We are curious about other people, especially if we know that we share a common interest. And every culture has its own conventions for meeting and learning about strangers. Unfortunately, in a conference setting these conventions limit the number of people we can meet. For example, in my experience even an extreme extrovert will find it difficult to meet a majority of the people at a 100-attendee two-day conference.
So in the 80’s, when I began to have opportunities to design my own conference formats, I knew that I wanted to include the opportunity for participants to learn about each other, right at the beginning of the event.
Over the years, this desire shaped the first Conferences That Work session: the roundtable. The core of every roundtable is the time when each attendee in turn answers the following three questions to a large group (usually, everyone else who is attending the conference).
“How did I get here?”
“What do I want to have happen?”
“What experience do I have that others might find useful?”

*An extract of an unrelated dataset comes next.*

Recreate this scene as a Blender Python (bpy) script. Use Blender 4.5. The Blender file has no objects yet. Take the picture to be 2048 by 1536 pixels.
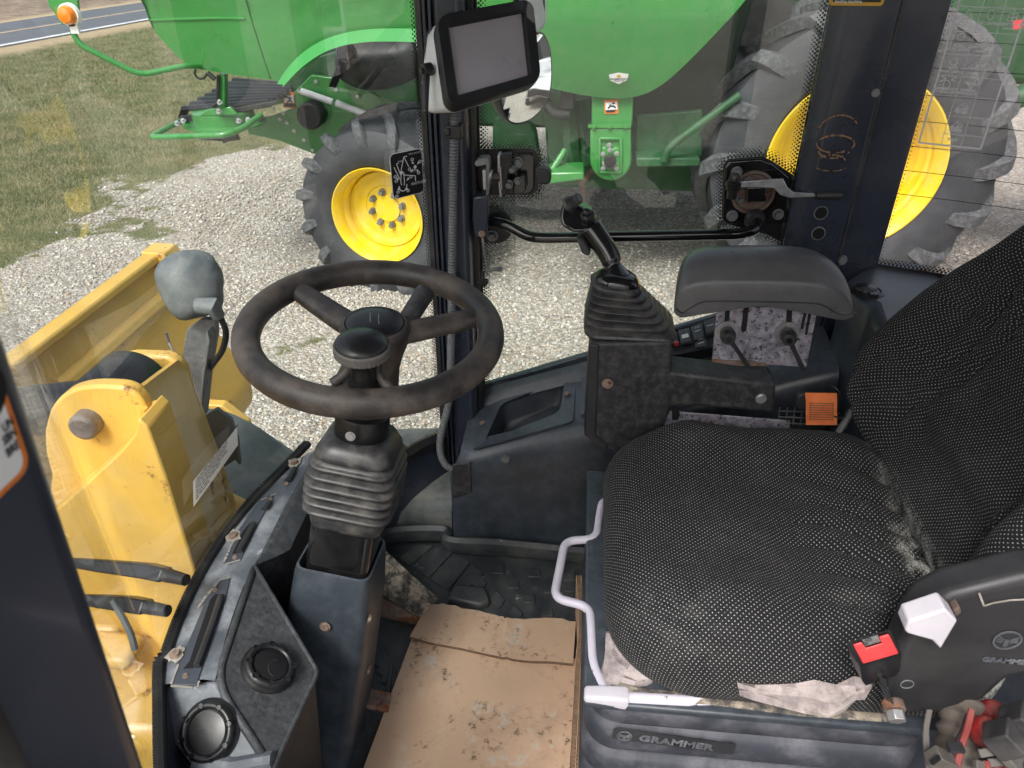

How these questions are explained to attendees is described in detail in my book. There are no wrong answers to the three questions, and attendees can answer them by publicly sharing as little or as much as they wish. What I find wonderful about roundtable sharing is how the atmosphere invariably changes as people speak; from a subdued nervousness about talking in front of strangers to an intimacy that grows as people start to hear about topics that engage them, discover kindred spirits, and learn of unique experiences and expertise available from their peers. When sharing is over, both a sense of comfort and excitement prevail: comfort arising from the knowledge attendees have of their commonalities with others, and excitement at the thought that they now have the rest of the conference to explore the connections and possibilities that the roundtable has introduced.
Switching the responsibility for initial introductions from attendees to the conference model bypasses normal social conventions – replacing them with a safe place for people to share about themselves to others. This simple conference process gives attendees the openings they need to further satisfy their curiosity about their peers. It works amazingly well.